Thursday, March 01, 2007

In Case One is Unaware How Big a Scumbag Our Next Leader is

The Ghost of Giuliani’s Political Past
Posted on Feb 27, 2007
By Theodore Hamm

According to the latest Quinnipiac poll, if the 2008 election were held today Rudy Giuliani would be our next president. Given his stature as a media celebrity, the numbers are not surprising. A fixture on the cable talk shows, Giuliani in fact announced his candidacy on Larry King.

In New York City, the former mayor is regularly and shamelessly promoted by Rupert Murdoch’s New York Post, which recently featured Giuliani kissing his former mistress and now wife, Judi Nathan, on its cover.

Based on the poll numbers and flattering media coverage, you might think there indeed is some kind of national love affair going on between Giuliani and the American people. But rest assured that there is one place where the former mayor is truly despised: the streets of working-class New York.

The school where I teach, Metropolitan College of New York, is a commuter school made up of the city’s working-class students, the vast majority of whom are blacks and Latinos from the outer boroughs. Recently, I showed my classes the 2006 documentary “Giuliani Time,” which is now available on DVD.

Before starting the film, I received a flurry of hostile reactions—e.g., “Is this going to make me sicker than I already feel?” and “This is going to make me angry!” When the documentary ended, not one of my 35 students had a kind word for Giuliani. In fact, the most frequent question asked was a fearful one: “Do you really think he could win?”

Why is there such contempt for the man who never tires of reminding audiences of how he “saved” the city after 9/11? As “Giuliani Time” makes abundantly clear, it’s because in the eight years he reigned as New York City mayor leading up to 9/11, Giuliani ruled as a petty tyrant.
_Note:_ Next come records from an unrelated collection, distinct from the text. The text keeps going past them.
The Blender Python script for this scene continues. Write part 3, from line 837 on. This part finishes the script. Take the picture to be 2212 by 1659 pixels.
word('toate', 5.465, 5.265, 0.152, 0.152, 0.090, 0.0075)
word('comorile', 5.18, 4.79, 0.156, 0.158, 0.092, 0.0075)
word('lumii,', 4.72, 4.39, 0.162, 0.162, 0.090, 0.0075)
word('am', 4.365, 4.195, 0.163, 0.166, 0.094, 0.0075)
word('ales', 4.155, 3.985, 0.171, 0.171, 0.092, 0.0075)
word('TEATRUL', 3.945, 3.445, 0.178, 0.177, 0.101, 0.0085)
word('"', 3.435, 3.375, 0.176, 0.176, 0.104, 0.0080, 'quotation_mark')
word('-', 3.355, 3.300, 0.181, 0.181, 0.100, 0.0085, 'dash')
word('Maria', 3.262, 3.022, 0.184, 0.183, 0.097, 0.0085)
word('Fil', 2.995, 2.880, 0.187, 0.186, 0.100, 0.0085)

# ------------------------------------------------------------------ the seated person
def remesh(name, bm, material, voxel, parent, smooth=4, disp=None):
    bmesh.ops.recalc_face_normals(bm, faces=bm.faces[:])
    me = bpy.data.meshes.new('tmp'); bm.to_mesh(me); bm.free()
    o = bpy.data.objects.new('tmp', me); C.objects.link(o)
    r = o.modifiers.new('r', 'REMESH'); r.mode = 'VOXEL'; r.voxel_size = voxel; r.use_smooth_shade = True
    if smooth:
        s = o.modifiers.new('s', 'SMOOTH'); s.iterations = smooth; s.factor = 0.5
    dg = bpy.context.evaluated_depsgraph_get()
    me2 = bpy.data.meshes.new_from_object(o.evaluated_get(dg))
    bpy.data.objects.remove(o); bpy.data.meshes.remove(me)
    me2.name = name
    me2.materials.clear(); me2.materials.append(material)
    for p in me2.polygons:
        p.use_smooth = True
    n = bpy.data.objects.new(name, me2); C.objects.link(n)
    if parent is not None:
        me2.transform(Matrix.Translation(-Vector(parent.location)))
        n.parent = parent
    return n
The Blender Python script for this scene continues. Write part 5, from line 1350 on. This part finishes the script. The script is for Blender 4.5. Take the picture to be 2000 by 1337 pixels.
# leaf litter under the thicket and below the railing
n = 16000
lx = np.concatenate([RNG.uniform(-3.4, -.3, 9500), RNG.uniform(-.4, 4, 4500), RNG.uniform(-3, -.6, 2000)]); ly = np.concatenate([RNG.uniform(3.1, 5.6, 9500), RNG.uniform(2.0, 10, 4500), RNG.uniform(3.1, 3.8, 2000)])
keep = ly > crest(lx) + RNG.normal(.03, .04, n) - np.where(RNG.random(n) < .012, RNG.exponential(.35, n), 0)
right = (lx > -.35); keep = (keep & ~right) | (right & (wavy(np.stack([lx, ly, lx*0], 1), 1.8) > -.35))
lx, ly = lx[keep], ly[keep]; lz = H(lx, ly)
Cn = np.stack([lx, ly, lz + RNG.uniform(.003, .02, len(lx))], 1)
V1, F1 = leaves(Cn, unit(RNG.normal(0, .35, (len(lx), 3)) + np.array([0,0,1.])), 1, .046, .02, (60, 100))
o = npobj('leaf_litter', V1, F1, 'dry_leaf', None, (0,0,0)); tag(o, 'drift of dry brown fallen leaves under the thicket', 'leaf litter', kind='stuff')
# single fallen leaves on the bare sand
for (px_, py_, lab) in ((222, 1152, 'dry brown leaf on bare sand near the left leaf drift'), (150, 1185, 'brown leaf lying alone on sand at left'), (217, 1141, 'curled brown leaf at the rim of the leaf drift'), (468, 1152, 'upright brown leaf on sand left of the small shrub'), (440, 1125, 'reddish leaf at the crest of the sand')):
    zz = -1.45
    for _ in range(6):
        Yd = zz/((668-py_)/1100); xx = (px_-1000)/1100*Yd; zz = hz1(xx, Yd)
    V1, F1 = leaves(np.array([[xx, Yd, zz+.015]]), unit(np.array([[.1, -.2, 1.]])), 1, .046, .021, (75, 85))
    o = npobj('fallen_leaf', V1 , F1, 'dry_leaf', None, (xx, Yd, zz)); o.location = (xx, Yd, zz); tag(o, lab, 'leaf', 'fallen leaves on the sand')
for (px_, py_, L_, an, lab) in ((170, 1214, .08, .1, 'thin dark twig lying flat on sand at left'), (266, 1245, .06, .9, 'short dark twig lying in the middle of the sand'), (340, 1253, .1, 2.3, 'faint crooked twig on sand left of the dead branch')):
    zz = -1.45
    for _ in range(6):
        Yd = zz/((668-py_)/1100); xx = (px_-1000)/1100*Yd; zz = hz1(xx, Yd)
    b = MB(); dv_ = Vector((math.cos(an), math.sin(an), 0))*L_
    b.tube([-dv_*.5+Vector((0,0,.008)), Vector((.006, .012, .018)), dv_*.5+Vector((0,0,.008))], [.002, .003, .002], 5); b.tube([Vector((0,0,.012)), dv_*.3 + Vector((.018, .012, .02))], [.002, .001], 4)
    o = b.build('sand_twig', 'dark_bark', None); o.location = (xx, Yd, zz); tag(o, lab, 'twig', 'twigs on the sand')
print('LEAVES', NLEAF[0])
And the most frequent target of his animosities was the city’s black population.

After defeating the city’s only black mayor, David Dinkins, in 1993, Giuliani made it crystal clear that he was not interested in a dialogue about race relations. During his first month in office, Giuliani ended the city’s affirmative action program established under Dinkins. For most of the next eight years, he conspicuously refused to meet with any of the city’s black political leadership.

In the documentary, Giuliani’s one high-ranking black political appointee during his two terms, schools Chancellor Rudy Crew, voices his displeasure with his former boss. Crew recalls his surprise when Giuliani announced that he would pursue a school vouchers program, a policy that promised to further deprive the city’s many poor students of color of educational resources. It was during the Amadou Diallo controversy, Crew says, when he realized that there “is something very deeply pathological” about Giuliani’s views of race.

During his two terms, Giuliani’s two biggest policy initiatives—reducing welfare rolls and fighting crime—also antagonized the city’s low-income populations of color. His much-touted Workfare initiative amounted to an increase in the numbers of the city’s working poor, undercutting better-paying city jobs in the process. And as Village Voice reporter and Giuliani foe Wayne Barrett says in the film, “No one knows what happened to the 600,000 people” who disappeared from the welfare rolls during the Giuliani years.

In terms of crime, Giuliani’s overzealous “quality-of-life” policing effectively amounted to a full-fledged crackdown on young men of color, as documented by the NYPD’s record number of wrongful “stop-and-frisk” encounters. Prior to his post-9/11 “heroics,” Giuliani was best known for having “cleaned up New York.” But as Columbia University’s Jeffrey Fagan and others make clear in “Giuliani Time,” crime dropped even more dramatically in other major cities during the 1990s—and many of those cities did not employ the racially biased quality-of-life approach of Giuliani’s NYPD.

In 1999, after four undercover white police officers shot Diallo, an unarmed African immigrant, 41 times, Giuliani described the thousands of pro-Diallo protesters as “silly” and the “worst in society.” A few months later when Patrick Dorismond, an unarmed black man, was killed by an undercover officer, Giuliani said that the victim was “no choirboy” and ordered his juvenile arrest record to be unsealed. Dorismond, in fact, had been a choirboy.

By Sept. 10, 2001, Giuliani had pissed off wide swaths of New York City’s population, including free speech advocates, artists and middle-class liberals of all kinds. If we judge him based on his actions during his two terms in office, rather than by the two weeks after 9/11, the thought of Rudolph Giuliani becoming president should alarm most progressives. And for people of color in New York City and elsewhere, the prospect is terrifying.